Singtel Q1 profit falls 24.2% on 'intense' competition, travel restrictions

Singtel's group revenue fell 13.9 per cent to $3.54 billion from $4.11 billion a year ago.
Singtel's group revenue fell 13.9 per cent to $3.54 billion from $4.11 billion a year ago.ST PHOTO: LIM YAOHUI

SINGAPORE (THE BUSINESS TIMES) - Singapore Telecommunications (Singtel) posted declines in its group revenue and earnings before interest, tax, depreciation and amortisation (Ebitda) for the first quarter ended June 30, 2020.

Ebitda was down 24.2 per cent to $897 million from $1.18 billion a year ago, it said in a business update on Monday (Aug 17). Excluding National Broadband Network (NBN) migration revenues in Australia, Ebitda dropped 27 per cent to $797 million from $1.09 billion a year ago.

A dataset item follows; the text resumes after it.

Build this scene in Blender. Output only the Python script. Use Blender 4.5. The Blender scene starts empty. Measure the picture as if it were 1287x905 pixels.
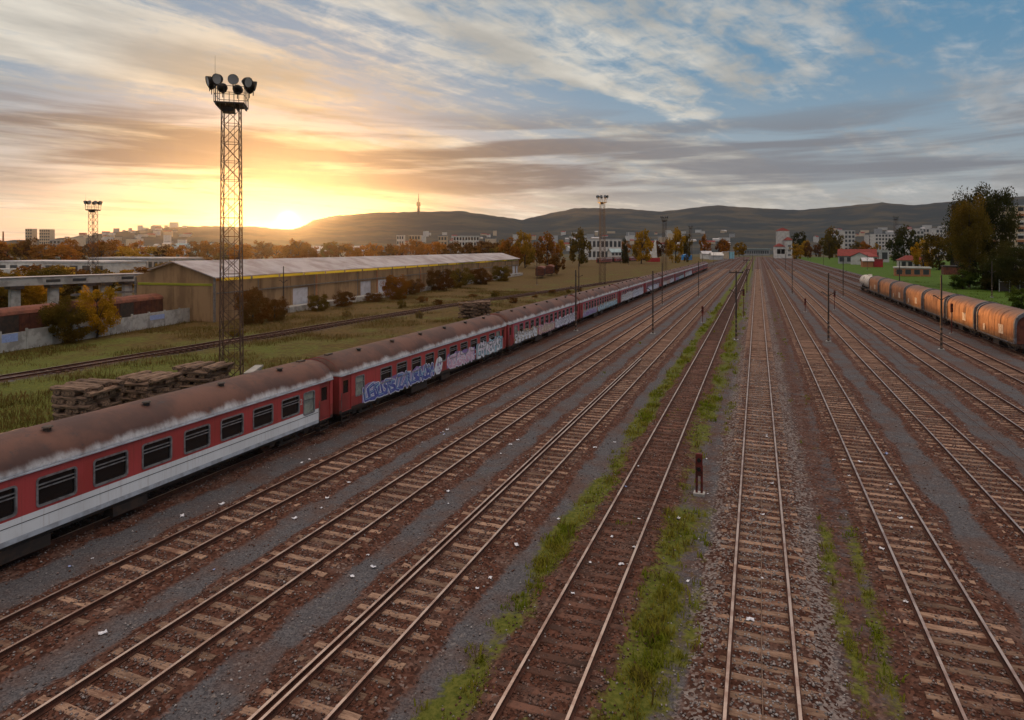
import bpy, math, random
import numpy as np

# ------------------------------------------------------------------ basics
random.seed(7)
np.random.seed(7)
SC = bpy.context.scene
COL = SC.collection
F, CX, HY, H = 805.0, 643.5, 312.0, 10.2          # focal length in photo px, principal column, horizon row, eye height
YAW = math.atan((952 - CX) / F)                   # the rails run along +Y; the camera looks a little left of them
SA, CA = math.sin(YAW), math.cos(YAW)
PI = math.pi


def atD(u, D):
    dx = (u - CX) / F
    return (D * (-SA + dx * CA), D * (CA + dx * SA))


def zv(v, D):
    return H + (HY - v) / F * D


def at(u, v, z=0.0):
    return atD(u, (z - H) * F / (HY - v))


# ------------------------------------------------------------------ materials
class NT:
    def __init__(self, tree):
        self.t = tree
        self.n = tree.nodes
        self.l = tree.links

    def node(self, typ, props=None, **inp):
        nd = self.n.new(typ)
        for k, v in (props or {}).items():
            setattr(nd, k, v)
        for k, v in inp.items():
            key = int(k[1:]) if k[0] == 'i' and k[1:].isdigit() else k.replace('_', ' ')
            self.set(nd.inputs[key], v)
        return nd

    def set(self, sock, v):
        if isinstance(v, bpy.types.NodeSocket):
            self.l.new(v, sock)
        elif isinstance(v, bpy.types.Node):
            self.l.new(v.outputs[0], sock)
        else:
            if isinstance(v, (tuple, list)) and len(v) == 3 and sock.type == 'RGBA':
                v = tuple(v) + (1,)
            sock.default_value = v

    def math(self, op, a, b=0.0, c=None, clamp=False):
        nd = self.n.new('ShaderNodeMath')
        nd.operation = op
        nd.use_clamp = clamp
        self.set(nd.inputs[0], a)
        self.set(nd.inputs[1], b)
        if c is not None:
            self.set(nd.inputs[2], c)
        return nd.outputs[0]

    def vmath(self, op, a, b=(0, 0, 0), out=0):
        nd = self.n.new('ShaderNodeVectorMath')
        nd.operation = op
        self.set(nd.inputs[0], a)
        if op == 'SCALE':
            self.set(nd.inputs['Scale'], b)
        else:
            self.set(nd.inputs[1], b)
        return nd.outputs[out]

    def mix(self, f, a, b, blend='MIX'):
        nd = self.n.new('ShaderNodeMix')
        nd.data_type = 'RGBA'
        nd.blend_type = blend
        self.set(nd.inputs[0], f)
        self.set(nd.inputs[6], a)
        self.set(nd.inputs[7], b)
        return nd.outputs[2]

    def ramp(self, x, lo, hi, a=0.0, b=1.0):
        nd = self.n.new('ShaderNodeMapRange')
        nd.interpolation_type = 'SMOOTHSTEP'
        self.set(nd.inputs[0], x)
        nd.inputs[1].default_value = lo
        nd.inputs[2].default_value = hi
        nd.inputs[3].default_value = a
        nd.inputs[4].default_value = b
        return nd.outputs[0]

    def noise(self, vec, scale, detail=4, rough=0.55, dist=0.0, out=0):
        nd = self.n.new('ShaderNodeTexNoise')
        if vec is not None:
            self.l.new(vec, nd.inputs['Vector'])
        nd.inputs['Scale'].default_value = scale
        nd.inputs['Detail'].default_value = detail
        nd.inputs['Roughness'].default_value = rough
        nd.inputs['Distortion'].default_value = dist
        return nd.outputs[out]

    def voro(self, vec, scale, out='Color', feature='F1'):
        nd = self.n.new('ShaderNodeTexVoronoi')
        nd.feature = feature
        self.l.new(vec, nd.inputs['Vector'])
        nd.inputs['Scale'].default_value = scale
        return nd.outputs[out]

    def stretch(self, vec, s):
        return self.vmath('MULTIPLY', vec, s)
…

Meanwhile, group revenue fell 13.9 per cent to $3.54 billion from $4.11 billion a year ago. Excluding NBN migration revenues, group revenue dropped 14.4 per cent year on year to $3.44 billion, from $4.02 billion.

Roaming and prepaid mobile revenues and equipment sales were "severely impacted" by travel and movement restrictions and lower footfall in retail stores. The global economic slowdown also dampened both consumer and business spend.

Some of the group's information and communications technology projects were deferred or delayed, resulting in increased project costs and slower billings.

These factors, together with "intense" price competition across markets and declines in carriage revenues, led to the falls in Ebitda and group revenue.

Operating revenue in the group's Singapore consumer segment fell 21.6 per cent to $406 million with the government's circuit breaker measures in April and May. A sharp fall in roaming and lower prepaid usage led to a decrease in mobile service revenue. Ebitda fell 13.9 per cent after including $17 million of Jobs Support Scheme credits.

The group's Australia consumer segment's operating revenue fell 13.3 per cent to $1.6 billion. This came as mobile service revenue declined, due to lower roaming, late payment fee waivers and credits to frontline healthcare workers. Higher SIM-only customer mix and continuing price competition were also factors for the drop in mobile service revenue.

Singtel's enterprise business saw operating revenue dip 4.5 per cent to $1.38 billion due to continued declines in carriage services and weak business sentiment.

 
 

Operating revenue for the telco's group digital life segment nearly halved to $153 million from $301 million a year ago, after Amobee's revenue declined and the cessation of HOOQ's business.

Shares of Singtel closed at $2.44 on Friday, up $0.02 or 0.8 per cent.